On Tuesday, the family of deceased musician and celebrated marijuana user Bob Marley announced what it claimed will be the first global cannabis brand, Marley Natural.
Marijuana is a growth industry — and increasingly, a legal one. When the smoke cleared after the November 2014 election in the United States, two new states, Alaska and Oregon, as well as the District of Columbia had legalised the recreational sale of marijuana. They joined Washington and Colorado, which legalised pot in the 2012 election, as well as two dozen states that have decriminalised possession to accomplish something that hadn’t been done in 81 years — make an illegal drug legal.

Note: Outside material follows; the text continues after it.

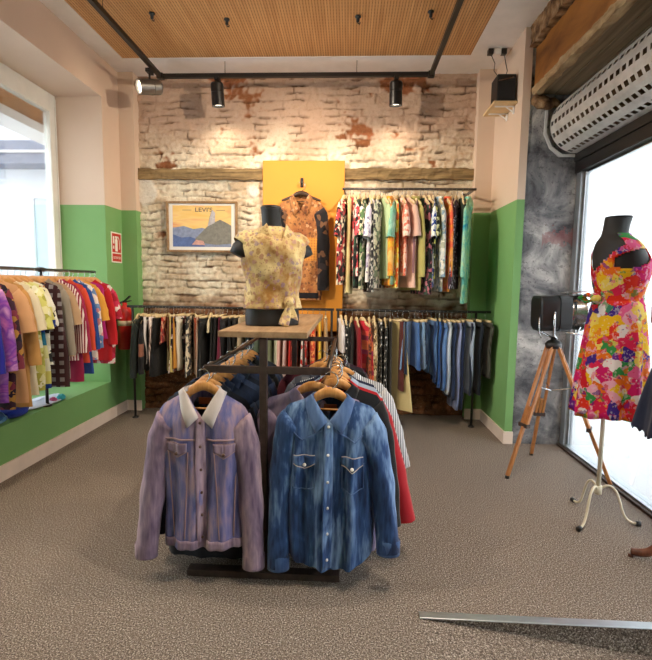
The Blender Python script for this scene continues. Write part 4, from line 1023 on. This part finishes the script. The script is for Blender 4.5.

Of course, the question remains: How will state residents be able to buy, sell, and use something that is still against federal law? But in the absence of enforcement action by the United States government, perhaps the better question is, what will the inevitable national market in marijuana shake out? Will it consist of grungy underground head shops? Designer weed boutiques? Or will “Big Marijuana” companies — perhaps the existing “big tobacco” powerhouses — muscle their way in and perpetrate “The Bud Light-ification of Bud,” as the New York Times suggested?
Those pursuing answers need look no further than the Mile High City and its surrounding environs, where the first great experiment in selling smoke is already under way. Marijuana for recreational use officially went on sale in Denver and across Colorado in January 2014.